Task brief: Take the lines beginning with the one that contains "Model this scene" and ending with the one that contains "RH = Vector((math.sin(AZ), -math.cos(AZ), 0))", and set them down exactly. Omit all pictures.

Raw data:
++++++

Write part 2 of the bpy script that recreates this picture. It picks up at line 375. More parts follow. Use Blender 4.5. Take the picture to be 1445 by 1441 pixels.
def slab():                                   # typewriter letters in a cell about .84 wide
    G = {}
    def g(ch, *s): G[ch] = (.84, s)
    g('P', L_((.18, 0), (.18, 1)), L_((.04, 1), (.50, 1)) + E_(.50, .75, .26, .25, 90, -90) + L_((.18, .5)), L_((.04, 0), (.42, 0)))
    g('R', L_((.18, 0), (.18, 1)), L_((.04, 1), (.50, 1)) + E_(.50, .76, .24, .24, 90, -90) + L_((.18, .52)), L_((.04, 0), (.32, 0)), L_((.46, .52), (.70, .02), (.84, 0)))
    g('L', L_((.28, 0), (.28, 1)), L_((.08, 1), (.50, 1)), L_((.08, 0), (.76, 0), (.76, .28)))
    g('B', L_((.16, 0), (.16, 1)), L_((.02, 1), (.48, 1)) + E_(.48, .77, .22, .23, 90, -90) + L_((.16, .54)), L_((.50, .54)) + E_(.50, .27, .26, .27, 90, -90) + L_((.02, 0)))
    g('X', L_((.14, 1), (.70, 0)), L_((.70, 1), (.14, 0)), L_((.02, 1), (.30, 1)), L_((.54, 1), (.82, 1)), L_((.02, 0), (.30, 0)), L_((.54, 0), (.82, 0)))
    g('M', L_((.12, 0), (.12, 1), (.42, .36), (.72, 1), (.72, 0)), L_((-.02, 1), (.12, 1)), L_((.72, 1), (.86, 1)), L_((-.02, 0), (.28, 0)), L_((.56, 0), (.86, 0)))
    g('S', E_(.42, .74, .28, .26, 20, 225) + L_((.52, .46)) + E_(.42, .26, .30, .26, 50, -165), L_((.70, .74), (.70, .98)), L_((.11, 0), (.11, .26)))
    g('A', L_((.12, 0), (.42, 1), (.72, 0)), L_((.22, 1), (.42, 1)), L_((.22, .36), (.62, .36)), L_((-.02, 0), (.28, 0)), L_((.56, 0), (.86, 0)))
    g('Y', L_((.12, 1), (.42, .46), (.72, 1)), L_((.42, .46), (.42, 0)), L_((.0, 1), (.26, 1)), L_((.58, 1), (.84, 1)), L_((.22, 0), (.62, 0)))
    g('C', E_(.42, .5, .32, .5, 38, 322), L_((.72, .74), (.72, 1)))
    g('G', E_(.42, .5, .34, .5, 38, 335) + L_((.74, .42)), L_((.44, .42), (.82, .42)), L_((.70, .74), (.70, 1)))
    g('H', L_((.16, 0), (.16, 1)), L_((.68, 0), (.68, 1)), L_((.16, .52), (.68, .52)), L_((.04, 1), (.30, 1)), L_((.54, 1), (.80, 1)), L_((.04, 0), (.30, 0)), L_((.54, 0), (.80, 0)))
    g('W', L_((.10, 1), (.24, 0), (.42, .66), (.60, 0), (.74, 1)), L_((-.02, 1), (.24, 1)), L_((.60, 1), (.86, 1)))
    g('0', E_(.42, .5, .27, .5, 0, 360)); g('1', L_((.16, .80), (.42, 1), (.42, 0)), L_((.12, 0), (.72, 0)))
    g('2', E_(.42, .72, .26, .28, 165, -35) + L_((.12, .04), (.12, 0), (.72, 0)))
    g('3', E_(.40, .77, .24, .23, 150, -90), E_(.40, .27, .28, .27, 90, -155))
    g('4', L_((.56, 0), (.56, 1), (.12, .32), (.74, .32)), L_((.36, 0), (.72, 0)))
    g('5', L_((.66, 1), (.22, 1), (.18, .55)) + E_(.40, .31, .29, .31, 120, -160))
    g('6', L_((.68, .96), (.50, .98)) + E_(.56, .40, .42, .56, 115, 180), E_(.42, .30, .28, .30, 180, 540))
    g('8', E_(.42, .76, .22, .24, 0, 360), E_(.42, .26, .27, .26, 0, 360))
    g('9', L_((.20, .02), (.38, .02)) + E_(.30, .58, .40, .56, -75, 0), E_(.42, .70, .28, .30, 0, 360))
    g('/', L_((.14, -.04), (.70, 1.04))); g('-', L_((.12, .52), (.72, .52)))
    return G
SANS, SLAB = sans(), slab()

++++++

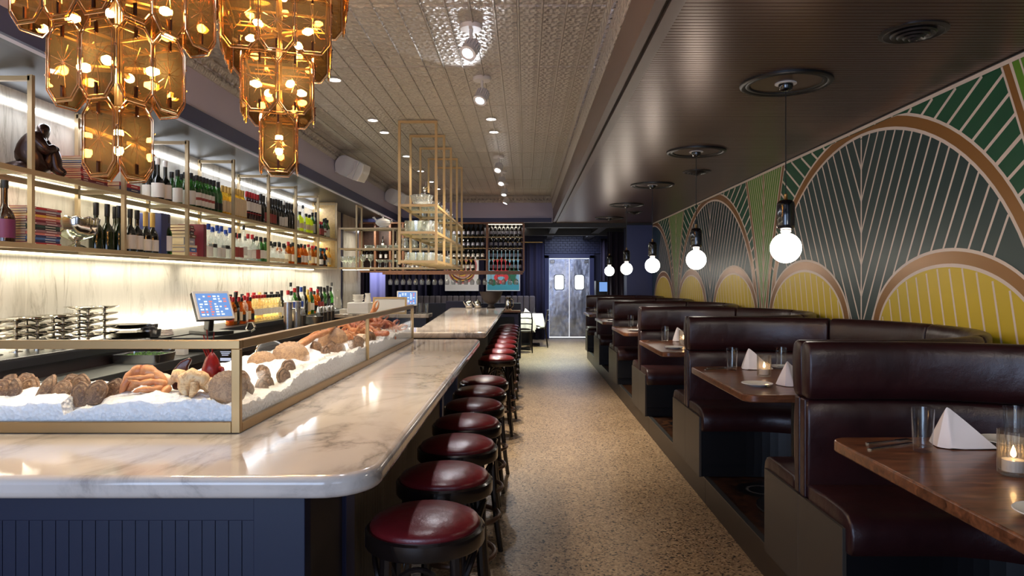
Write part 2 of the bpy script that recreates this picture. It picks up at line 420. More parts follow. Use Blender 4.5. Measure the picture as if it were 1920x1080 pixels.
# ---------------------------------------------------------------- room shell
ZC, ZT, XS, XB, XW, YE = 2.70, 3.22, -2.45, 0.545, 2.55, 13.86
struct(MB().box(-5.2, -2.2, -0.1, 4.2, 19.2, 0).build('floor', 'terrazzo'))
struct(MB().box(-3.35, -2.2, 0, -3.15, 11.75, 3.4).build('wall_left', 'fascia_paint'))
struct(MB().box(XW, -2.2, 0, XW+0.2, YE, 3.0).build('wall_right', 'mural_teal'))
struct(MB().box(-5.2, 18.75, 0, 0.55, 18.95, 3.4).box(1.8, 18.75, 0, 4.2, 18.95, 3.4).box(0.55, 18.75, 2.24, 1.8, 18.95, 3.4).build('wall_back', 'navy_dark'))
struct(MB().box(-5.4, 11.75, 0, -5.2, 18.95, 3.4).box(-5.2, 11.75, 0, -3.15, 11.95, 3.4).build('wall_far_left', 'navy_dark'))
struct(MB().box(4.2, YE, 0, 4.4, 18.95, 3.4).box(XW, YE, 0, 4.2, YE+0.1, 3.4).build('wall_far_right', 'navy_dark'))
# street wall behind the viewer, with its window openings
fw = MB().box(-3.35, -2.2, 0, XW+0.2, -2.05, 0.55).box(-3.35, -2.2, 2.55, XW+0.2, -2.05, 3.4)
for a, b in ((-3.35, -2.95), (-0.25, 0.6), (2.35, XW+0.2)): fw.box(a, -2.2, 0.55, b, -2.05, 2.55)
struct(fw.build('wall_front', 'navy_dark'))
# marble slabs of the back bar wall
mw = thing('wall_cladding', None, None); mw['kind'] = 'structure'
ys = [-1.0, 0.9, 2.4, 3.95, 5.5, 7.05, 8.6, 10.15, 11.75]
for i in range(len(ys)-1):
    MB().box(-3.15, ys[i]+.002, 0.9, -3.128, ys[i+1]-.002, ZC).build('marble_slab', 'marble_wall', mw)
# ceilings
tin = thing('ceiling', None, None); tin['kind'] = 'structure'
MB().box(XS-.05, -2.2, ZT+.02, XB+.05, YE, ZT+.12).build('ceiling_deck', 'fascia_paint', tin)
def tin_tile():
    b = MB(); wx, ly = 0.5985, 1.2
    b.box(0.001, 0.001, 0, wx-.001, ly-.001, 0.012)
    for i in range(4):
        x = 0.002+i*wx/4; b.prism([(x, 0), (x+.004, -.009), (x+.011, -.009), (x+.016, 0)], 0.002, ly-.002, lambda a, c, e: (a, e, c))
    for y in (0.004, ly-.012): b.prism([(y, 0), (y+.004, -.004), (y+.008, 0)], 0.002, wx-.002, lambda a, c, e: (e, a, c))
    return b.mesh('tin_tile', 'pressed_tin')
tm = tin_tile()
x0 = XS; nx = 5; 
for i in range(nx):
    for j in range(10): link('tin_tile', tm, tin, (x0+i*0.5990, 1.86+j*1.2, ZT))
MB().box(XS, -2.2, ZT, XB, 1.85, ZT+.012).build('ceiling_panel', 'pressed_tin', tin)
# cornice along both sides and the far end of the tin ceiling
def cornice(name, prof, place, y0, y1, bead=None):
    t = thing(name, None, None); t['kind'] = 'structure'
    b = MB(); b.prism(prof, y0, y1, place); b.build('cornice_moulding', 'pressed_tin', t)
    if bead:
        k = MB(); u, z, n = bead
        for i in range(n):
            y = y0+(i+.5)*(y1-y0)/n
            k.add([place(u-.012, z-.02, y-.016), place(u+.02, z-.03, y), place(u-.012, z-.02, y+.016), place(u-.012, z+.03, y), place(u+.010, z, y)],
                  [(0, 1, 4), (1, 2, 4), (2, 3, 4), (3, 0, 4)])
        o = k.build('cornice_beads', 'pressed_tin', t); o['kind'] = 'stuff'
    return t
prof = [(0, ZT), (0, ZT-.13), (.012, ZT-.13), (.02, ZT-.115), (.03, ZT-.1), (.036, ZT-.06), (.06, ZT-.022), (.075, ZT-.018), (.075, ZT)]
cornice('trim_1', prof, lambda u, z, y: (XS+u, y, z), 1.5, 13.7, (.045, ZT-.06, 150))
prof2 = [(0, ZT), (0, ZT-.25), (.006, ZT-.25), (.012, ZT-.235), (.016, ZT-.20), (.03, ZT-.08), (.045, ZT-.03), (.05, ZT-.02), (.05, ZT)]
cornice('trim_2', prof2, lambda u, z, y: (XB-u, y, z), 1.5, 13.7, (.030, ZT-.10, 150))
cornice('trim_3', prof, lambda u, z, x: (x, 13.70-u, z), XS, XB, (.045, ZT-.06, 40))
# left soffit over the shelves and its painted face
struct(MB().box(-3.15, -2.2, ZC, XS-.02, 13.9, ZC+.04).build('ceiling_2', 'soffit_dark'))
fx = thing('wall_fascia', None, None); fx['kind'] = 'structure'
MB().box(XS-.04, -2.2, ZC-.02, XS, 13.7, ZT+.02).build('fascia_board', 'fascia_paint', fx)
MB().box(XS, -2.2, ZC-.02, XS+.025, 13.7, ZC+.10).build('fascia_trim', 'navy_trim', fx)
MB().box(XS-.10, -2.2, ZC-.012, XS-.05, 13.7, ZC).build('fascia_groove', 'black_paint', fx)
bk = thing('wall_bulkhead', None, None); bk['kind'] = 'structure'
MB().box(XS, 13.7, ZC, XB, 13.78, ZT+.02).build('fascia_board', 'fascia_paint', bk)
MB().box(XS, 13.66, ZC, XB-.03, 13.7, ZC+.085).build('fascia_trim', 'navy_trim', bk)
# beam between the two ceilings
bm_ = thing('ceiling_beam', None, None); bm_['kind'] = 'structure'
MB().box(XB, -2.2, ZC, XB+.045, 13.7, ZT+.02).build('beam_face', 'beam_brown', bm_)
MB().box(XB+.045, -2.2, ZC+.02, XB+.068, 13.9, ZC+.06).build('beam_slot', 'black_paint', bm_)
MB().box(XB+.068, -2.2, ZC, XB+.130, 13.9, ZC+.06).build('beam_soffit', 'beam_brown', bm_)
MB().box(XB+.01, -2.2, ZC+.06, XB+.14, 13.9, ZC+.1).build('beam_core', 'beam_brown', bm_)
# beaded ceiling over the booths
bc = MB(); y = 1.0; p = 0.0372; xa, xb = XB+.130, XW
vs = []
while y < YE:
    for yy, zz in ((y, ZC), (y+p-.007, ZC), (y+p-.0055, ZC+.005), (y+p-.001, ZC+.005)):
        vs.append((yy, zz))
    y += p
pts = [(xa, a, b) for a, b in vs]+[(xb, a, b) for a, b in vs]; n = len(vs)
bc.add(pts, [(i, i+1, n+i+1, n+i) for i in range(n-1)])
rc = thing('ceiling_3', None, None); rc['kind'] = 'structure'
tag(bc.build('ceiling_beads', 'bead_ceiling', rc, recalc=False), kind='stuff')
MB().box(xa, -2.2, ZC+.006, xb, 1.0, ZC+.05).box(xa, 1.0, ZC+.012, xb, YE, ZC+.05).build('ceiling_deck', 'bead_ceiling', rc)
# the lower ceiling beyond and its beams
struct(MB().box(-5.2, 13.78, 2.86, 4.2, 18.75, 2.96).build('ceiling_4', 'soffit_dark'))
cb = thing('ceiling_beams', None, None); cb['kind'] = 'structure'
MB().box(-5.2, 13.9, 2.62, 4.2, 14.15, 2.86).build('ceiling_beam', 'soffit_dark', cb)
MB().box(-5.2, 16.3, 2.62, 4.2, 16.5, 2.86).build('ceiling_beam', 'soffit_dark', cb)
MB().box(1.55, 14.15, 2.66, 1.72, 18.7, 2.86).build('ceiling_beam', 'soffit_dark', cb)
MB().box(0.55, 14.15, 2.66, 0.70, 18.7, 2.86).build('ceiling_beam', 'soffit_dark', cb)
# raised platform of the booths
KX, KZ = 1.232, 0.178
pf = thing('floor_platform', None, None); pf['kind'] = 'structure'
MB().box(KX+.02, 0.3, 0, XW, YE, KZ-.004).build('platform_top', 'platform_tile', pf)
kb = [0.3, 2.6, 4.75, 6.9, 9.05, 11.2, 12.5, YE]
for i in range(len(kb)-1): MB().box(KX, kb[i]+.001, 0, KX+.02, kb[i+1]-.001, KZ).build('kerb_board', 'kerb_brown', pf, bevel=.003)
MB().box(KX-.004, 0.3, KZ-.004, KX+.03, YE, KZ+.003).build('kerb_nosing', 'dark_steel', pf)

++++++

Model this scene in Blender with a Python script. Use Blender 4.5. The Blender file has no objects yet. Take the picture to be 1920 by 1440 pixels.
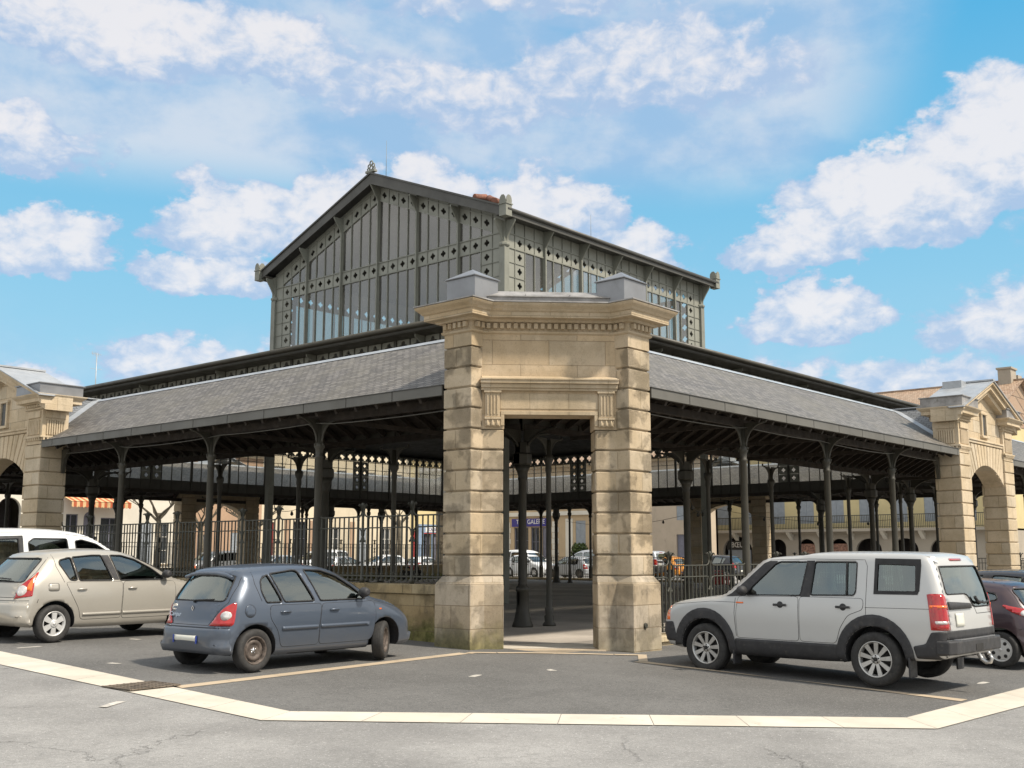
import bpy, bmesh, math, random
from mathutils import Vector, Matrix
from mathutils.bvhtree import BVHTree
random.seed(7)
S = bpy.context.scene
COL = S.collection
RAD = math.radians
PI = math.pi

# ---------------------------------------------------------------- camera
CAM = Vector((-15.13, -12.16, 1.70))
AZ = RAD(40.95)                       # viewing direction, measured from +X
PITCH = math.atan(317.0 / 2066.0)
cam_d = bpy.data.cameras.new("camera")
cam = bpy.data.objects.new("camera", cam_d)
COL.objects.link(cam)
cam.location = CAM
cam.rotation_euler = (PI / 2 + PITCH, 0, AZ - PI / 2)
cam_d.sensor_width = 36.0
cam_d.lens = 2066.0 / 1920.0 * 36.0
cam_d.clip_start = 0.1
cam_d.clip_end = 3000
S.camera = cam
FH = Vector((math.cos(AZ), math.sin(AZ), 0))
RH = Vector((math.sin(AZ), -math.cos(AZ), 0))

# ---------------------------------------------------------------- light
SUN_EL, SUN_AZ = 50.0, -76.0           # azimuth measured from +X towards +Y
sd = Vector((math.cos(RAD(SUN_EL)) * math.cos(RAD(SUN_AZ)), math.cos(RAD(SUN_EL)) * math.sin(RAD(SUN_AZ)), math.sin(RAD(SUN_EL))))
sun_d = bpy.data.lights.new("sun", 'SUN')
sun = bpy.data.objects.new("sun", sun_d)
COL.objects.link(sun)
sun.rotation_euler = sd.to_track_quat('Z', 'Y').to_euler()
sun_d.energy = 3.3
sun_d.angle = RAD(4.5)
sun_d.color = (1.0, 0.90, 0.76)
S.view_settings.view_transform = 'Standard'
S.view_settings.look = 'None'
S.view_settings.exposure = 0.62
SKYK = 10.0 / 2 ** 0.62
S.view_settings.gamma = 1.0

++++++

Written solution:
Model this scene in Blender with a Python script. Use Blender 4.5. The Blender file has no objects yet. Take the picture to be 1920 by 1440 pixels.
import bpy, bmesh, math, random
from mathutils import Vector, Matrix
from mathutils.bvhtree import BVHTree
random.seed(7)
S = bpy.context.scene
COL = S.collection
RAD = math.radians
PI = math.pi

# ---------------------------------------------------------------- camera
CAM = Vector((-15.13, -12.16, 1.70))
AZ = RAD(40.95)                       # viewing direction, measured from +X
PITCH = math.atan(317.0 / 2066.0)
cam_d = bpy.data.cameras.new("camera")
cam = bpy.data.objects.new("camera", cam_d)
COL.objects.link(cam)
cam.location = CAM
cam.rotation_euler = (PI / 2 + PITCH, 0, AZ - PI / 2)
cam_d.sensor_width = 36.0
cam_d.lens = 2066.0 / 1920.0 * 36.0
cam_d.clip_start = 0.1
cam_d.clip_end = 3000
S.camera = cam
FH = Vector((math.cos(AZ), math.sin(AZ), 0))
RH = Vector((math.sin(AZ), -math.cos(AZ), 0))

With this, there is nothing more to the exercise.